The classic macchiato was simply an espresso shot topped with a drop of microfoam. This froth was usually spooned out, leaving no milk in the cup — and the drink was never bigger than two to three ounces in size.

Most speciality coffee shops prefer a classic macchiato, but put their own spin on it. They make latte art by pouring a small amount of liquid milk into the espresso instead of adding a small dollop of microfoam on top just to be spooned out. It is still a two to three-ounce drink, though, but it now has a drop of steamed milk.

If you’re at a specialty coffee shop and order a macchiato, you will probably be asked to explain what you really want.
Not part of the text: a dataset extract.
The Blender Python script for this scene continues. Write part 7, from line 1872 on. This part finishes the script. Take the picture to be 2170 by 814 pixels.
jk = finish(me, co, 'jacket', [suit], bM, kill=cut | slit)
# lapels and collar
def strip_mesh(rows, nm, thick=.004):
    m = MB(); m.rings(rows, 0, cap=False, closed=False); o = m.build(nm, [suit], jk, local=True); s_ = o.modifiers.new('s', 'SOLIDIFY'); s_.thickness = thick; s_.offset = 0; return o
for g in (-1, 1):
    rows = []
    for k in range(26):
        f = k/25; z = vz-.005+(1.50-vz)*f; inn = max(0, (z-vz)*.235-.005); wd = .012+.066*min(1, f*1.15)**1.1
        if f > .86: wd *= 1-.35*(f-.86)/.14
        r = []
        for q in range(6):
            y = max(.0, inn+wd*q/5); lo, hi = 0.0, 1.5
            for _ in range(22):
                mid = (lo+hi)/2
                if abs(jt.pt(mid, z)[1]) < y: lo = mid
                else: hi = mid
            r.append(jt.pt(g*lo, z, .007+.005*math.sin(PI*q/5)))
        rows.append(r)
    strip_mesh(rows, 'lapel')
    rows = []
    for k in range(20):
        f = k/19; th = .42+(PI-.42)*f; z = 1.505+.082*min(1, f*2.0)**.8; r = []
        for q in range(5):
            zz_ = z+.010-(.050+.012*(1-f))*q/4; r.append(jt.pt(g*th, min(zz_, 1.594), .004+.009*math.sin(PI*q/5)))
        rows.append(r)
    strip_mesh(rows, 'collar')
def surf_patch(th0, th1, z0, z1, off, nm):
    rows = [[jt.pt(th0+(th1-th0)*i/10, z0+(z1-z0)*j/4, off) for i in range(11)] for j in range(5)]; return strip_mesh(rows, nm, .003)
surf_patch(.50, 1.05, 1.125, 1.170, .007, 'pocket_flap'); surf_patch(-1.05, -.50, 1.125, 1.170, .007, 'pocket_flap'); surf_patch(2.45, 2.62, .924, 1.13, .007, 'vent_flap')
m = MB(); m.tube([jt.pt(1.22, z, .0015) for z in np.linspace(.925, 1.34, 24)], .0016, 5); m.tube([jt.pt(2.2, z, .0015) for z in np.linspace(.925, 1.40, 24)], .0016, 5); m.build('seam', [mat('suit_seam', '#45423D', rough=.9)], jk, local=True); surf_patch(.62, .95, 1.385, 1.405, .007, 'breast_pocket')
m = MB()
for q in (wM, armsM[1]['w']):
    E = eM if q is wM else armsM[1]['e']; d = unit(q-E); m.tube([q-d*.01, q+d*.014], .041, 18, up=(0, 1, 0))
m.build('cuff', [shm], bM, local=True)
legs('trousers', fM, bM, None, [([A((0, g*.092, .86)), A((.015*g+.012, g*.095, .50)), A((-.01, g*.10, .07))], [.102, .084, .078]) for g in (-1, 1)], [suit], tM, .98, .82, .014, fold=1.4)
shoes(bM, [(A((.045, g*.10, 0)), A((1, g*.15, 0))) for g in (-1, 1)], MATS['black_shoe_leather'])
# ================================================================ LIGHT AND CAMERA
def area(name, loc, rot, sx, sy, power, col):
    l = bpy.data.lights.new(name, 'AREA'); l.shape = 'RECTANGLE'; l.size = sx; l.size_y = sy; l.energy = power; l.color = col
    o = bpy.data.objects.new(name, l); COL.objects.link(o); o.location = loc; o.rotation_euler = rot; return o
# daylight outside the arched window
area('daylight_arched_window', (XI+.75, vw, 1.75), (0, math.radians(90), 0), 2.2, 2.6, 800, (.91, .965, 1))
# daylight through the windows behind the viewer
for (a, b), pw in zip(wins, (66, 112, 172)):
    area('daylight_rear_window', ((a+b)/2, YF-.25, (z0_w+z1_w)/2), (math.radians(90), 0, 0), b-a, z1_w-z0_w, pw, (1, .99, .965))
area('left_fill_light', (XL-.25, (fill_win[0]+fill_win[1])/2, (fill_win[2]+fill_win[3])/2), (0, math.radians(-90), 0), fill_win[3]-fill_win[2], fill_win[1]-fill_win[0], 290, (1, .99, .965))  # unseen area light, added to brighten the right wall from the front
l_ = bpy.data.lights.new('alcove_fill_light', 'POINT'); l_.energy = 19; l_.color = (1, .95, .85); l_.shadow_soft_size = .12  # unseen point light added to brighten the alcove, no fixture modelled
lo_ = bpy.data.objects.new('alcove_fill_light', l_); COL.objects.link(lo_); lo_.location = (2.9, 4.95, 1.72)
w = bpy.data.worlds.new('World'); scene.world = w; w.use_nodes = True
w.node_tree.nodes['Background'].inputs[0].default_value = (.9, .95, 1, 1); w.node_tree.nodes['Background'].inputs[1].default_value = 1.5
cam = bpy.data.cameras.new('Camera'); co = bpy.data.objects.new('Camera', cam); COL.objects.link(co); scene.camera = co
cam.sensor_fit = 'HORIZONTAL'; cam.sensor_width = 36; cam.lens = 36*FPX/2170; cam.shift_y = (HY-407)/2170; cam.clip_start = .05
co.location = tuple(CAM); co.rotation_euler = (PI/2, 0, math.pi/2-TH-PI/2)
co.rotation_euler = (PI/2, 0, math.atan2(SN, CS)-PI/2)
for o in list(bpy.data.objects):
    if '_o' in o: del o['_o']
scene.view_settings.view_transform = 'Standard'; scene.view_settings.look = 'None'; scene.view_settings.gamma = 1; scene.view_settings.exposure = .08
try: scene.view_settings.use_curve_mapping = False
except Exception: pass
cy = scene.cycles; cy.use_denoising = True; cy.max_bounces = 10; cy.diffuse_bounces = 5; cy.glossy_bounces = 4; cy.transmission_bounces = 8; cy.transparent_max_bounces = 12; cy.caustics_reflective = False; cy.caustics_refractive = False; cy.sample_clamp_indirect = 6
To reduce confusion simply say “espresso macchiato.” 

Macchiato is a great option if you want to experience the strong coffee flavor of espresso without being overpowered by it. The small amount of liquid milk added or the small dollop of microfoam on top smooths out the rough edges without changing the flavor profile of the espresso shot.

You may also be interested in reading our guide on macchiato vs. cortado coffee.

What Is A Breve?

When request a breve, you often get a latte brewed with half-and-half rather than milk. Although that is actually the default drink, any espresso with milk drink can be modified using breve.

For example, a breve macchiato is just a macchiato made with steamed half-and-half rather than milk. Another example is a breve cappuccino, which is a cappuccino brewed with steamed cream rather than milk.

You may also be interested in reading our guide on what is a breve coffee.

What Are Dry And Wet Drinks?

If you understand what dry and wet drinks are, you can easily alter your favorite espresso with milk drink. These terms allow you to control how much foam you want in your coffee drink.

Requesting a dry drink from a barista means that you want more foam and less liquid. On the other hand, ordering a “wet” drink from a barista means that you don’t want much foam and extra steamed milk.

For example:

  • A wet cappuccino contains less foam than standard cappuccinos, meaning it is similar to a flat white.
  • A dry latte will have more foam than normal, which brings it closer to a large-size cappuccino.